The Defendant's Counsel exhibited the hat of Wallace, which it was alleged Baker riddled with shot; and the clothes the deceased had worn--
and submitted it as a fact to be ascertained by the Jury, whether shot of any kind had passed through those clothes--that they were riven, 
torn, frazzled; whereas shot would have cut a smooth hole--and contended the wound in the side was inflicted by the top of the hammer of 
the lock, when Albert Wright was striking with the barrels of the gun.
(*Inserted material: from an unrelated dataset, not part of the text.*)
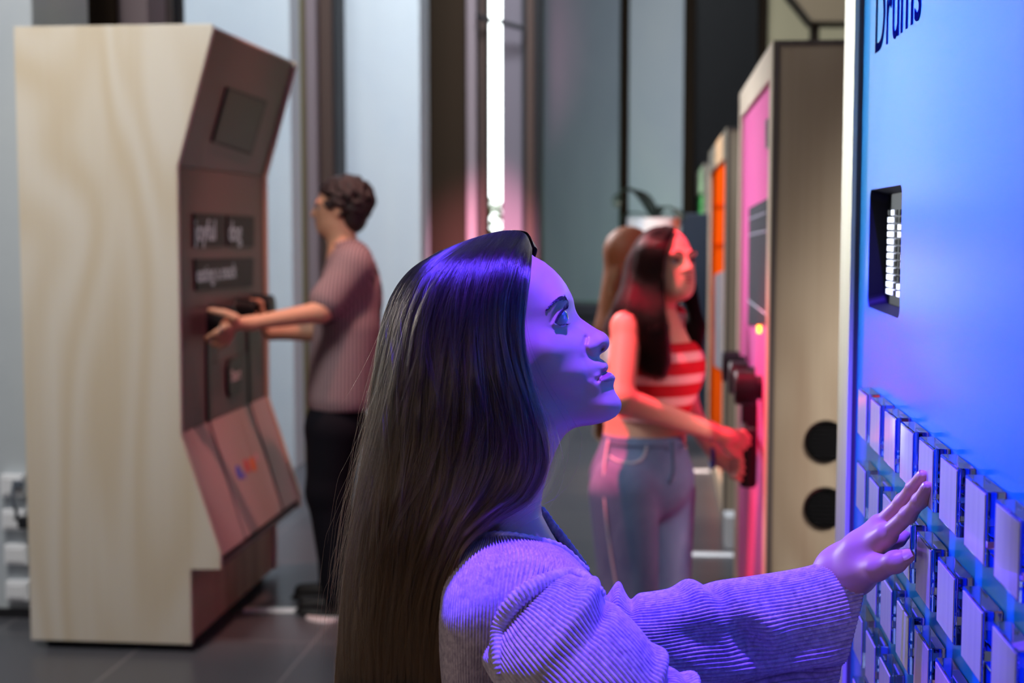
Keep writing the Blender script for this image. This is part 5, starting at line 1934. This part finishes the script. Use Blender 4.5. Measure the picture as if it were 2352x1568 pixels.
for pts in ([(1462, 800, -.12), (1448, 742, -.11), (1450, 705, -.06), (1462, 722, .02)], [(1580, 800, .1), (1566, 745, .16), (1556, 712, .15), (1540, 730, .12)]):
    c = catmull([Rw(*p) for p in pts], 14)
    mb = MB()
    for a, b in zip(c[:-1], c[1:]):
        mb.tube([a, b], .021, 8)
    MB().tube(c, .021, 10).build('shoulder_strap', REDC, top_, smooth=True)
DEN = mat('faded_denim', S(112, 132, 172), 0.85, spec=.2, bump=(420, .35, .001), var=((7, 7, 5), S(84, 102, 144), 5))
jn = [('ell', rhp, (.155, .125, .11), None, .04), ('cone', Rw(1478, 1010, .03), rhp, .125, .14, .05)]
for i_, (hp, kn, an) in enumerate(lg):
    jn += [('cone', hp, kn, .105, .082, .03), ('cone', kn, an, .082, .09, .03)]
V, F = sdf_mesh(jn, .007, .02, 2)
V[:, 2] = np.minimum(V[:, 2], Rw(1480, 998)[2])
jeans = obj('jeans', V, F, DEN, red, smooth=True)
DEND = mat('denim_seam', S(84, 98, 132), .85)
SEAMM = mat('pale_seam', S(176, 186, 208), .85)
from mathutils.bvhtree import BVHTree
bvh = BVHTree.FromPolygons([Vector(p) for p in V], [tuple(map(int, f)) for f in F])


def on_surf(u, v, off=.002):
    h = bvh.ray_cast(Vector(EYE), Vector(ray(u, v)).normalized())
    if h[0] is None:
        return Rw(u, v, -.1)
    return np.array(h[0] + h[1] * off * (1 if h[1].dot(Vector(ray(u, v))) < 0 else -1))


for pts, r, m_, nm in (([(1480, 1004), (1484, 1030), (1476, 1052), (1455, 1064), (1425, 1062), (1402, 1050)], .0045, SEAMM, 'pocket_seam'), ([(1404, 1020), (1440, 1024), (1480, 1026), (1520, 1026), (1560, 1024), (1580, 1020)], .003, DEND, 'waistband_seam'),
                       ([(1544, 1012), (1546, 1050), (1546, 1085), (1538, 1110)], .005, DEND, 'fly'), ([(1398, 1010), (1388, 1080), (1390, 1160), (1402, 1260), (1420, 1370)], .0035, SEAMM, 'side_seam'), ([(1484, 1000), (1485, 1036)], .006, DEND, 'belt_loop'), ([(1530, 1000), (1531, 1034)], .006, DEND, 'belt_loop')):
    MB().tube(catmull([on_surf(*p) for p in pts], 20), r, 6).build(nm, m_, jeans, smooth=True)
for hp, kn, an in lg:
    x, y = an[0], an[1]
    V, F = sdf_mesh([('cone', (x - .03, y, .05), (x + .13, y - .05, .036), .042, .032, .02), ('ell', (x + .05, y - .02, .016), (.12, .05, .016), None, .01), ('cone', (x, y, .05), (x, y, .1), .042, .046, .02)], .007, .02, 2)
    V[:, 2] = np.maximum(V[:, 2], 0)
    obj('shoe', V, F, mat('white_trainer', S(226, 224, 226), .6), red, smooth=True)
MB().tube([rw1 + .03 * (math.cos(a) * CU + math.sin(a) * (-CF)) for a in np.linspace(0, 6.283, 24)], .0018, 6).build('bracelet', mat('silver', S(220, 220, 225), .2, 1.0), red, smooth=True)
MB().tube([rw2 - CR * .02 + .029 * (math.cos(a) * CU + math.sin(a) * (-CF)) for a in np.linspace(0, 6.283, 24)], .007, 8).build('wristband', mat('blue_band', S(24, 60, 150), .5), red, smooth=True)


def long_hair(who, prims, vox, paths, n, m_solid, m_str, DD, jit, seed, rad=.0007, K=20):
    V, F = sdf_mesh(prims, vox, .03, 3)
    base = obj('hair', V, F, m_solid, who, smooth=True)
    rng = np.random.default_rng(seed)
    curves = np.stack([catmull([P(u, v, DD + dd) for u, v, dd in p], K) for p in paths])
    t = rng.uniform(0, len(paths) - 1.001, n)
    i = t.astype(int); f = (t - i)[:, None, None]
    pts = curves[i] * (1 - f) + curves[i + 1] * f
    s = np.linspace(0, 1, K)[None, :, None]
    pts = pts + rng.normal(0, jit, (n, 1, 3)) * (.25 + s) + rng.normal(0, jit * .5, (n, 1, 3)) * np.sin(s * rng.uniform(4, 9, (n, 1, 1)))
    strands('hair_strands', pts, np.full((n, K), rad) * np.linspace(1, .5, K)[None], m_str, base)


def hair_mat(name, c, rough=.2):
    m = bpy.data.materials.new(name)
    m.use_nodes = True
    n = m.node_tree
    n.nodes.clear()
    o_ = n.nodes.new('ShaderNodeOutputMaterial')
    h_ = n.nodes.new('ShaderNodeBsdfHairPrincipled')
    h_.parametrization = 'COLOR'
    h_.inputs['Color'].default_value = c
    h_.inputs['Roughness'].default_value = rough
    h_.inputs['Radial Roughness'].default_value = 0.3
    h_.inputs['IOR'].default_value = 1.22
    n.links.new(h_.outputs[0], o_.inputs['Surface'])
    return m


g = lambda x, y, z: rh + RF @ np.array([x, y, z])
hp_ = [('ell', g(-.028, 0, .035), np.array([.094, .086, .088]), RF, .03), ('ell', g(-.05, 0, -.05), np.array([.07, .085, .09]), RF, .04),
       ('cone', Rw(1478, 620, .02), Rw(1452, 720, -.06), .06, .055, .04), ('cone', Rw(1452, 720, -.04), Rw(1425, 770, -.02), .055, .03, .04),
       ('cone', Rw(1500, 650, -.07), Rw(1506, 760, -.13), .032, .034, .03), ('cone', Rw(1506, 760, -.13), Rw(1512, 850, -.14), .034, .018, .03),
       ('cone', Rw(1585, 660, .08), Rw(1598, 750, .04), .022, .026, .03), ('cone', Rw(1598, 750, .04), Rw(1604, 830, .02), .026, .014, .03)]
paths = [[(1520, 522, .0), (1470, 560, .02), (1440, 640, .0), (1412, 715, -.02), (1386, 762, .0)], [(1530, 520, -.02), (1480, 560, -.06), (1458, 640, -.06), (1440, 720, -.12), (1420, 790, -.1)],
         [(1540, 521, -.04), (1500, 570, -.09), (1486, 650, -.09), (1484, 750, -.15), (1480, 860, -.13)], [(1545, 522, -.05), (1514, 570, -.10), (1502, 650, -.10), (1508, 750, -.16), (1520, 870, -.16)],
         [(1548, 524, -.04), (1522, 580, -.10), (1512, 650, -.10), (1528, 740, -.15), (1535, 830, -.15)]]
RHM = mat('dark_hair_under', S(16, 10, 12), .7, spec=.15)
long_hair(red, hp_, .006, paths, 2200, RHM, hair_mat('near_black_hair', (.014, .008, .008, 1)), RD, .006, 21)

# ------------------------------------------------ person mostly hidden behind her
BD = 5.5


def Bk(u, v, dd=0.0):
    return P(u, v, BD + dd)


bk = thing('person', (Bk(1440, 1100)[0], Bk(1440, 1100)[1], 0), 'person with auburn hair mostly hidden behind the woman in red', 'person')
bh = Bk(1458, 590)
BF = frame(CR * .9 + CF * .4)
sk = head_prims(bh, BF, .95)
sk += [('cone', Bk(1452, 650), Bk(1445, 705), .048, .055, .03), ('ell', Bk(1445, 800), (.1, .13, .16), None, .05), ('ell', Bk(1445, 980), (.1, .12, .16), None, .05)]
blg = []
for s in (-1, 1):
    sh_ = Bk(1442, 730, .16 * s)
    sk += [('cone', Bk(1445, 720), sh_, .045, .04, .03), ('cone', sh_, Bk(1440, 900, .18 * s), .04, .036, .02), ('cone', Bk(1440, 900, .18 * s), Bk(1500, 1010, .16 * s), .036, .025, .015), ('cone', Bk(1500, 1010, .16 * s), Bk(1540, 1030, .15 * s), .025, .014, .01)]
    hp, kn = Bk(1445, 1080, .08 * s), Bk(1440, 1320, .09 * s)
    an = np.array([*(Bk(1432, 1500, .09 * s)[:2]), .09])
    blg.append((hp, kn, an))
    sk += [('cone', hp, kn, .07, .05, .03), ('cone', kn, an, .05, .035, .03)]
V, F = sdf_mesh(sk, .007, .02, 2)
obj('body', V, F, SKIN2, bk, smooth=True)
V, F = sdf_mesh([('ell', Bk(1443, 790), (.115, .17, .15), None, .05), ('cone', Bk(1440, 800), Bk(1440, 930), .12, .12, .05), ('cone', Bk(1440, 735, -.15), Bk(1425, 830, -.19), .055, .06, .03), ('cone', Bk(1440, 735, .15), Bk(1438, 830, .19), .055, .06, .03)], .009, .03, 2)
obj('shirt', V, F, mat('pale_pink_cloth', S(240, 206, 218), .8), bk, smooth=True)
V, F = sdf_mesh([('ell', Bk(1445, 1060), (.12, .155, .13), None, .04)] + [p for hp, kn, an in blg for p in (('cone', hp, kn, .085, .07, .03), ('cone', kn, an, .066, .06, .03))], .01, .03, 2)
obj('jeans', V, F, mat('dark_blue_denim', S(36, 58, 96), .8), bk, smooth=True)
for hp, kn, an in blg:
    x, y = an[0], an[1]
    V, F = sdf_mesh([('cone', (x - .03, y, .05), (x + .13, y, .036), .04, .03, .02), ('cone', (x, y, .05), (x, y, .1), .04, .044, .02)], .009, .02, 2)
    V[:, 2] = np.maximum(V[:, 2], 0)
    obj('shoe', V, F, mat('black_shoe', S(18, 17, 20), 0.5), bk, smooth=True)
g = lambda x, y, z: bh + BF @ np.array([x, y, z])
long_hair(bk, [('ell', g(-.03, 0, .03), np.array([.094, .086, .088]), BF, .03), ('cone', Bk(1446, 592), Bk(1410, 760, -.02), .092, .075, .04), ('cone', Bk(1408, 760, -.02), Bk(1394, 900, 0), .06, .045, .04), ('cone', Bk(1394, 900, 0), Bk(1386, 985, 0), .045, .02, .04)], .008,
          [[(1450, 540, 0), (1412, 590, -.04), (1392, 680, -.05), (1384, 800, -.05), (1376, 1000, 0)], [(1456, 540, 0), (1428, 600, -.08), (1410, 700, -.1), (1396, 830, -.08), (1384, 1000, 0)]],
          700, mat('auburn_under', S(120, 66, 34), .6), hair_mat('auburn_hair', (.20, .075, .03, 1)), BD, .008, 31, .001)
The Solicitor contended it was shot--one have penetrated, while 
another had shot off one finger and bruised the other, and had spent their force ere they reached the body.

The defense by A.R. Kelly and J.W. Cameron, Esquires was skilful, able and ingenious, and their appeals for an extension of mercy to the 
prisoners in cases of doubt such as the present, where it appeared one of the parties had fled, where strongly enforced. The prosecution 
by the solicitor was conducted with much ingenuity and ability; his speech was a fine specimen of forensic eloquence, and made a solemn 
impression on all present.

His Honor submitted the facts to the Jury, in a condensed and able charge. The Jury remained out all night, and on Friday morning returned 
a verdict of "Not Guilty."

Whereupon, his Honor bound them over to next superior court, to give evidence against Albert Wright.